Но при чтении про себя читатель должен услышать, именно услышать поэтический смысл — во-первых, ту стиховую прелесть, которую создает интонация неадресованности в сочетании с потеснившейся фразовой интонацией; она переводит в иной план, в высшие регистры земную повседневность, адресует Провиденциальному Собеседнику все, что происходит “здесь, на земле” (где мы впадаем “то в истовость, то в ересь”). Во-вторых, не упустить те оттенки чувств, что непосредственно звучат в стихотворной речи и не имеют наименования в языке — они получили жизнь от смешения, как краски на палитре, потому что монотонный стиховой мотив, как катушка в магнитном поле, наматывает разные смыслы, превращая их в один сложный, неименуемый. Интонация в стихах — это то, что в прозе называется подтекстом. Этот “подтекст” в стихах передается звучанием — в отличие от прозы.

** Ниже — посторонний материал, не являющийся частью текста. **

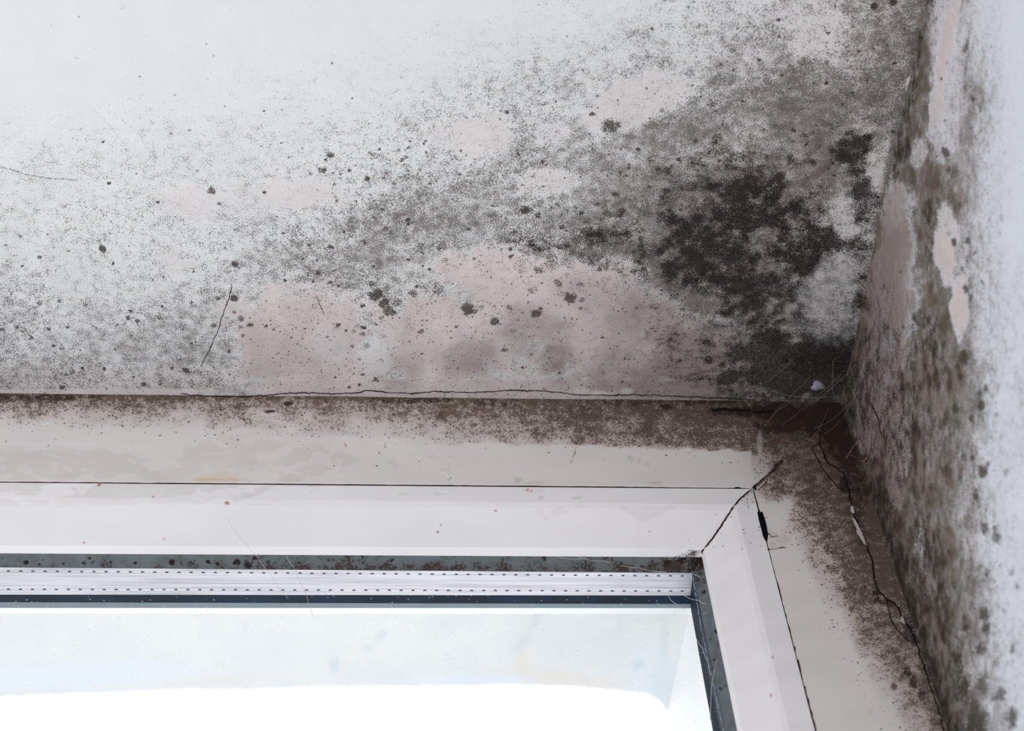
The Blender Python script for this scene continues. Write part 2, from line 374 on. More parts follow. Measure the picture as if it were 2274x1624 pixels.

Когда поэты говорят о “звуке”, о пении, это не просто образ. Звучание реально. И это звучание представляет собой напевную интонацию неадресованности, которой в прозе нет. Она читается воображением, без которого никакое чтение невозможно. Читатель стихов должен уметь прочесть интонацию, как музыкант умеет читать нотную запись. Иначе стихи превращаются в “голый” логический смысл, подобный орнаменту из нот, ничего не говорящих непосвященному. Причем поэтический слух, по моим наблюдениям, — дар гораздо более редкий, чем слух музыкальный. Знаю людей умных, образованных и — представьте! — любящих стихи и даже их пишущих, которые воспринимают лишь ритм и логическое содержание в стихах, а интонации, то есть самого главного, того, в чем гнездится поэзия, — не слышат. Они как будто шумовкой вычерпывают из супа те ингредиенты, которые дали вкус отвару, а вкуса его не чувствуют. Поэтический слух, с точки зрения филолога, это уменье услышать сочетание ритмической монотонии с фразовой интонацией, обусловленной лексикой и синтаксисом. Два противостоящих друг другу звучания — естественно-речевое и стиховое — несут поэтический смысл.
“Поэты — ловцы интонаций”, — сказала Ахматова; Н.Н.Пунин, понимая ценность этой мысли, записал в своем дневнике ее слова.